When a Midwesterner buys something at a significant discount it’s important to deflect any compliments about the item and explain how cheap it was
Interviewer: Any questions?
Me: Why is the fattest holiday character the one that goes down the chimney?
Every time my neighbor mows his lawn at 7am, I just stand on my front porch naked with my coffee watching him.
Telling a child to wipe his hands on the napkin 8 inches in front of him instead of his shirt is a great way to get rid of excess breath.

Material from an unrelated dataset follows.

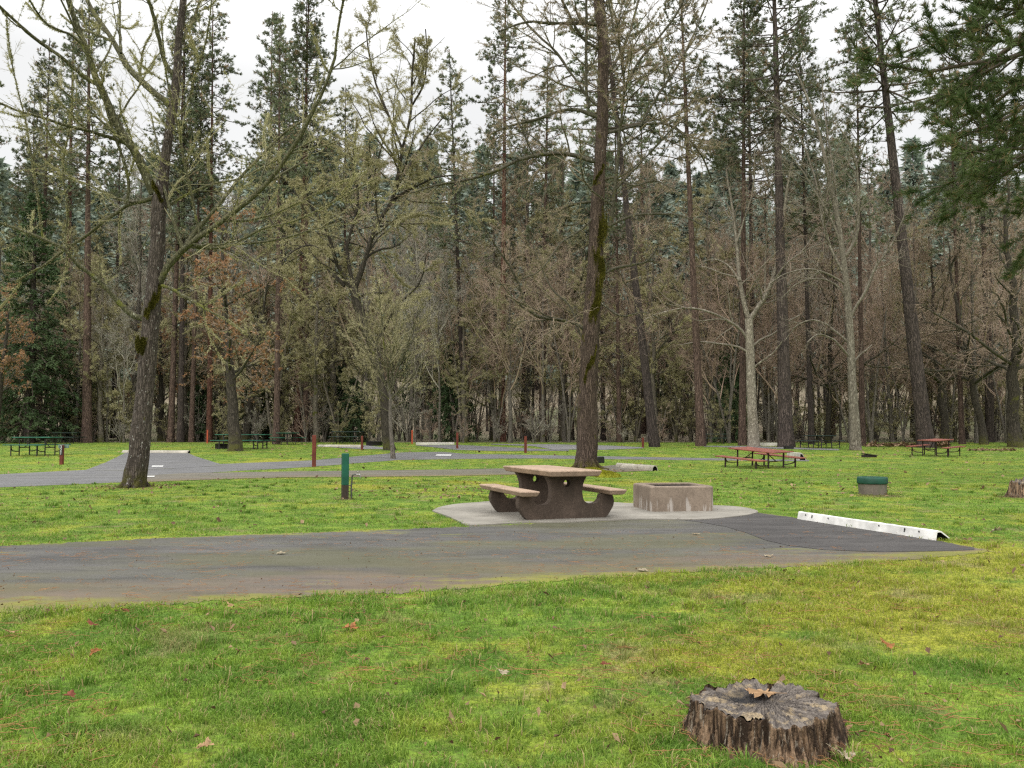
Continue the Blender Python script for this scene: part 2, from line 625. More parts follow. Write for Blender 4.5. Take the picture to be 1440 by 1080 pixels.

A cooking competition where contestants make whatever they want but my husband wanders around the kitchen and stands in front of the drawer they need
Matt Lauer lost his job.
Charlie Rose lost his job.
Mark Halperin lost his job.
Glenn Thrush lost his job.
Billy Bush lost his job.
Harvey Weinstein lost his job.
Kevin Spacey lost his job.
But in politics…
Conyers still in Congress.
Moore still running.
Trump still President.
Curling seems like the kind of game Mr. Miyagi would’ve made up to trick Daniel into cleaning his floors.
Yesterday, Mike heated up his fish in the break room.
Today, Mike is missing.
Don’t be like Mike.
In Mexico, it’s considered bad luck to be decapitated by a helicopter
Oh, your kid is in all honors courses. That’s cool. Well, my kids are learning from real life experiences like why we don’t put forks in the microwave.